Processing Las Vegas Shooting/Tom Petty Death

The Morning Show

CHAMPAIGN–

Daniel Applegate from Compass Counseling & Consulting. 


Can you tell us a little bit about what you have heard when talking to people the last couple of days about the impact this shooting is having on kids and people in general?

Like with any mass casualty trauma, there are a lot more questions than answers. Some kids are wondering if it safe to go out to social gatherings, community events, and even school functions. There is a lot of anxiety emerging through secondary or vicarious trauma. While I am in no way comparing this tragedy to that of September 11, this may be this generation’s version.  The exposure of information and access on TV and the internet is enormous, and oftentimes files anxiety and fear.

And what about parents and teachers? What concerns are they expressing?

Mostly it’s how to talk to your kids about something like this. Some of us may have unfortunately been somewhat desensitized to mass shootings, because they have become all too common. However, for kids who have not had to deal with the emotion and anxiety that can come from something like this, even if you weren’t there, it can be incredibly confusing and emotional. 

I am also hearing from parents and school counselors that kids want to reach out for help and to seek counseling, but there is a stigma attached to seeking counseling, even with kids. I want to say emphatically, that there is nothing wrong with seeking help and counseling in helping you to figure out and process your feelings, ever. Especially if you are struggling to make sense out of what happened in Vegas.  

What about feeling safe at events such as the one in Vegas?

A lot of these kids go to outdoor music festivals, and they want some assurance that they will be safe. At most venues, an attack like that would not have been possible. This tragedy would not have happened at an arena, a stadium show, or an amphitheater. However, there are festivals like Coachella, Bonnaroo, and any number of outdoor, open air festivals, where they are already talking about how to make fan safety as much as a concern as band/artist safety. 

How can people manage their distress and help their children in the aftermath of a mass shooting?

        Talk about it. Ask for support from people who care about you and who will listen to your concerns. Receiving support and care can be comforting and reassuring. 
        
        Strive for balance. When a tragedy occurs, it’s easy to become overwhelmed and have a negative or pessimistic outlook. Balance that by surrounding yourself with positive people you trust, and that people and events are meaningful and comforting. Striving for balance empowers you and allows for a healthier perspective on yourself and the world around you.
        
        Turn it off and take a break. You may want to keep informed, but try to limit the amount of news you take in. While getting the news informs you, being overexposed to it can actually increase your stress.  Try to do something that will lift your spirits.
        
        Honor your feelings. Remember that it is common to have a range of emotions after a traumatic incident. You may experience intense stress similar to the effects of a physical injury. For example, you may feel exhausted, sore or off balance.
        
        Take care of yourself. Engage in healthy behaviors to enhance your ability to cope with excessive stress. Eat well-balanced meals, get plenty of rest and build physical activity into your day. Self care!
        
        If you have recently lost friends or family in this or other tragedies. Remember that grief is a long process. Give yourself time to experience your feelings and to recover. For some, this might involve staying at home; for others it may mean getting back to your daily routine. Dealing with the shock and trauma of such an event will take time. It is typical to expect many ups and downs, including “survivor guilt” — feeling bad that you escaped the tragedy while others did not.

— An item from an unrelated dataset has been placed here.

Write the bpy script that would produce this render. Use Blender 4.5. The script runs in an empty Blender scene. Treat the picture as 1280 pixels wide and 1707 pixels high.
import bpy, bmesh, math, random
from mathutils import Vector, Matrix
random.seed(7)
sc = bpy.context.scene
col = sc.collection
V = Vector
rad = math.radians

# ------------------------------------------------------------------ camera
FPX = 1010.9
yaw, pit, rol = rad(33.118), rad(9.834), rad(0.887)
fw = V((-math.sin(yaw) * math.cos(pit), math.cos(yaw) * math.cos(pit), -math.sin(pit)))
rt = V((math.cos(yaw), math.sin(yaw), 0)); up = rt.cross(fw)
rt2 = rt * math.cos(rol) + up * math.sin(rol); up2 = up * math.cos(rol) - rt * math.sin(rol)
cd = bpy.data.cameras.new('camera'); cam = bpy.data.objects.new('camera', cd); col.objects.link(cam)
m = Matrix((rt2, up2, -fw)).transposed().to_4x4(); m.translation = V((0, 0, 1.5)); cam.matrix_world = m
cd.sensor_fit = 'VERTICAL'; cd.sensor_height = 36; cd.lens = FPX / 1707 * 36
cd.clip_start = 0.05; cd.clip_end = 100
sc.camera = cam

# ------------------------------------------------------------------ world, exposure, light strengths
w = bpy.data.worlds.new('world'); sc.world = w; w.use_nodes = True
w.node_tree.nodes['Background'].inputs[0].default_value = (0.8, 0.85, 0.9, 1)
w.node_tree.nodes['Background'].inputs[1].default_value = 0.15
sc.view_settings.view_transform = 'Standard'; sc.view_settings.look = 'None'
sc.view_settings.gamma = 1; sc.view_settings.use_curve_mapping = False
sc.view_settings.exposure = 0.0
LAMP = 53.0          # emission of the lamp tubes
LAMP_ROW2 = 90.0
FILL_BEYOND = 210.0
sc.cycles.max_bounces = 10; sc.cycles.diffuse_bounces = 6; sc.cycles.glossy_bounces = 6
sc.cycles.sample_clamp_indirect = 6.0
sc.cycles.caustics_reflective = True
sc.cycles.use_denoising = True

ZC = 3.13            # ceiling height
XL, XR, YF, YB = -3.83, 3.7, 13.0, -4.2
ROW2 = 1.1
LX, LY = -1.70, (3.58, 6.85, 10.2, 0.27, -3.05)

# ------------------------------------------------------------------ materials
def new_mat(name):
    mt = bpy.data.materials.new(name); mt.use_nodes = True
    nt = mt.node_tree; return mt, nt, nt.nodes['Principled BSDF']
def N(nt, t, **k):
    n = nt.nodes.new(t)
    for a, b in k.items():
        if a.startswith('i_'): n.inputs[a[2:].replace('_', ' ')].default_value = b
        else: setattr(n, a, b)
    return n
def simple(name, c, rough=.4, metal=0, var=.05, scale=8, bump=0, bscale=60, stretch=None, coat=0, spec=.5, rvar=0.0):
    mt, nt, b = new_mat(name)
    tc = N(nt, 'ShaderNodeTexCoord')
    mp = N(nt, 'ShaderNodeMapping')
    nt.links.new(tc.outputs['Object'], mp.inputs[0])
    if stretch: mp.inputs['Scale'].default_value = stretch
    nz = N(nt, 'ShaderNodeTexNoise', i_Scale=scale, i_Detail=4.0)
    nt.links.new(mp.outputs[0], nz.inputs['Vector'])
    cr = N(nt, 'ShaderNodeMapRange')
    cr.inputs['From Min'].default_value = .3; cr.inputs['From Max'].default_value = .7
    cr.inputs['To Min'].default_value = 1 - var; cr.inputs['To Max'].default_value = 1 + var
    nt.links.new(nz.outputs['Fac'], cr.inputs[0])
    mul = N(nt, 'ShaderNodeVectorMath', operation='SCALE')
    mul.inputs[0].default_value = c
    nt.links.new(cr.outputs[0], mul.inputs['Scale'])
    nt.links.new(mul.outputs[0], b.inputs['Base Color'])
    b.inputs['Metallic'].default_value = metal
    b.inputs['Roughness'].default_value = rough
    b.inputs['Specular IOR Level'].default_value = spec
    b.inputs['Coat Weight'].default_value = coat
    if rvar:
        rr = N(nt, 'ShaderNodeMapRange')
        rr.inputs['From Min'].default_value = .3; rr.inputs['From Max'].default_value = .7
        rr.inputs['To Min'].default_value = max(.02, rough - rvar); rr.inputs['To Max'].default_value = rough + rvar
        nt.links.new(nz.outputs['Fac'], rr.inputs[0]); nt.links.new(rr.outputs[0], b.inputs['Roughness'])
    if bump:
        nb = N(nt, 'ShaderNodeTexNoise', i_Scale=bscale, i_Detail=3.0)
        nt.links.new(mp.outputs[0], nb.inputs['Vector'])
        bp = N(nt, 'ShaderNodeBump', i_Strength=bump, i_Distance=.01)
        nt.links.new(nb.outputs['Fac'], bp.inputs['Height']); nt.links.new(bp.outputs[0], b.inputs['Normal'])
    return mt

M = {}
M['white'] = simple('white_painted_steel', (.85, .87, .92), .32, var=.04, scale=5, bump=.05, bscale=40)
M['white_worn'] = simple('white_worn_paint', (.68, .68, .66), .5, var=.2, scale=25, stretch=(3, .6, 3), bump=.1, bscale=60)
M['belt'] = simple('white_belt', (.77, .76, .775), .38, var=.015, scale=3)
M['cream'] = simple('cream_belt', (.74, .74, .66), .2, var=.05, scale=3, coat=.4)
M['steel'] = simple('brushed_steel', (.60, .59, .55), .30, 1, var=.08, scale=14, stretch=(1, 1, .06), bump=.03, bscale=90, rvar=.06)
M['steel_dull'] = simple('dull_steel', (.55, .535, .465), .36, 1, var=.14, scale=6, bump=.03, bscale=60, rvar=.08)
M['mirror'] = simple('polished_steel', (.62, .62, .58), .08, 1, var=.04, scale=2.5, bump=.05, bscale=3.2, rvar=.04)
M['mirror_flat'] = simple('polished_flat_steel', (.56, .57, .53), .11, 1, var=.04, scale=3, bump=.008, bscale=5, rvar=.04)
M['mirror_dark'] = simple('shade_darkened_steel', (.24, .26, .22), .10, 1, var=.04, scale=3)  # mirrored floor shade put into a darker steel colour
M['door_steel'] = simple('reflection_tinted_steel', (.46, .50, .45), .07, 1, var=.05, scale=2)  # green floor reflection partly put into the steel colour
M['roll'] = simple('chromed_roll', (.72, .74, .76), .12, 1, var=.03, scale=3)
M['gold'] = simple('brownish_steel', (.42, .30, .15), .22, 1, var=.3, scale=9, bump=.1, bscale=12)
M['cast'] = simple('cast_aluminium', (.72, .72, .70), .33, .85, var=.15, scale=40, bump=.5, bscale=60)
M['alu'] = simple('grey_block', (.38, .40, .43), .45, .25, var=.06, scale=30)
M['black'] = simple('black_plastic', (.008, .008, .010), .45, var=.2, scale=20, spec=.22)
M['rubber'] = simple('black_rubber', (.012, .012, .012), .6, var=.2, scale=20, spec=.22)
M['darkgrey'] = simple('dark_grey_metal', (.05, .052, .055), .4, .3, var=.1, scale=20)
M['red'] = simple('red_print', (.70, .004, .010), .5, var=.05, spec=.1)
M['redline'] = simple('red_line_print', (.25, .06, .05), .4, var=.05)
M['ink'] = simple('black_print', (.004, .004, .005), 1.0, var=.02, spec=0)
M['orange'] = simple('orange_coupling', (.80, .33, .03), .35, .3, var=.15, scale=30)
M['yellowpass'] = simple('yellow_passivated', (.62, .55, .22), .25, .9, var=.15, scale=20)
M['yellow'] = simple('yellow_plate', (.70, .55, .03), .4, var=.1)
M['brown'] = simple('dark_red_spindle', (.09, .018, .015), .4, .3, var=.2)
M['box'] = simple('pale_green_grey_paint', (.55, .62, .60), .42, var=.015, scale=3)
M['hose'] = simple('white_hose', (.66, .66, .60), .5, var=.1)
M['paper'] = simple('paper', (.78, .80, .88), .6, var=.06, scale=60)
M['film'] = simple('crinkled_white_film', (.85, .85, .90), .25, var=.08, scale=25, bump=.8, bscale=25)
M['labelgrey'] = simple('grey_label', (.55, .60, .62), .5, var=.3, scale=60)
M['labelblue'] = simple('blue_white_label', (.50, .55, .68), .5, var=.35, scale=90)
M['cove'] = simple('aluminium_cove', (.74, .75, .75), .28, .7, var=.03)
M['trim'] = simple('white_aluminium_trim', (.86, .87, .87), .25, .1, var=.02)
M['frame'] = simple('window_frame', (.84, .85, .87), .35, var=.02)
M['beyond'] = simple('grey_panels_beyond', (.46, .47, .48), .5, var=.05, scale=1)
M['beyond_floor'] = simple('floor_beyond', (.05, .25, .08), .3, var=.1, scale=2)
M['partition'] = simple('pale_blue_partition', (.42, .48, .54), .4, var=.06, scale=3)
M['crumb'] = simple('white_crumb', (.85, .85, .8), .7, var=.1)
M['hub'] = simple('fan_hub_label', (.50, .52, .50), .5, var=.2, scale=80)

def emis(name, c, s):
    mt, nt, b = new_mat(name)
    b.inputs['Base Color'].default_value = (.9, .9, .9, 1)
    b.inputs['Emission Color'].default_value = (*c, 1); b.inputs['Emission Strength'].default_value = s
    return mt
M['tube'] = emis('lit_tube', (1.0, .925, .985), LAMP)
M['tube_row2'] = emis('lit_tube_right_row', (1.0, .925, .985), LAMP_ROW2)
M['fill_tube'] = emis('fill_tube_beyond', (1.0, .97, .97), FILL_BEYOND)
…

You also indicated that some kids have been having a hard time hearing of the passing of Tom Petty? Can you talk a little about that?

I was quite surprised by this myself. I was incredibly saddened by the news, and I expected that people over 30 would be hit hard by this, but I am seeing kids online having a real difficulty. I suppose it comes from Petty being one of those artists that is passed down from generation to generation. And this is a different loss than a lot of the big musician losses the last few years. This wasn’t an overdose, and his music affected so many for so long. Processing a loss like this one, even though we may not have known Tom Petty, is a grieving process, and that’s ok.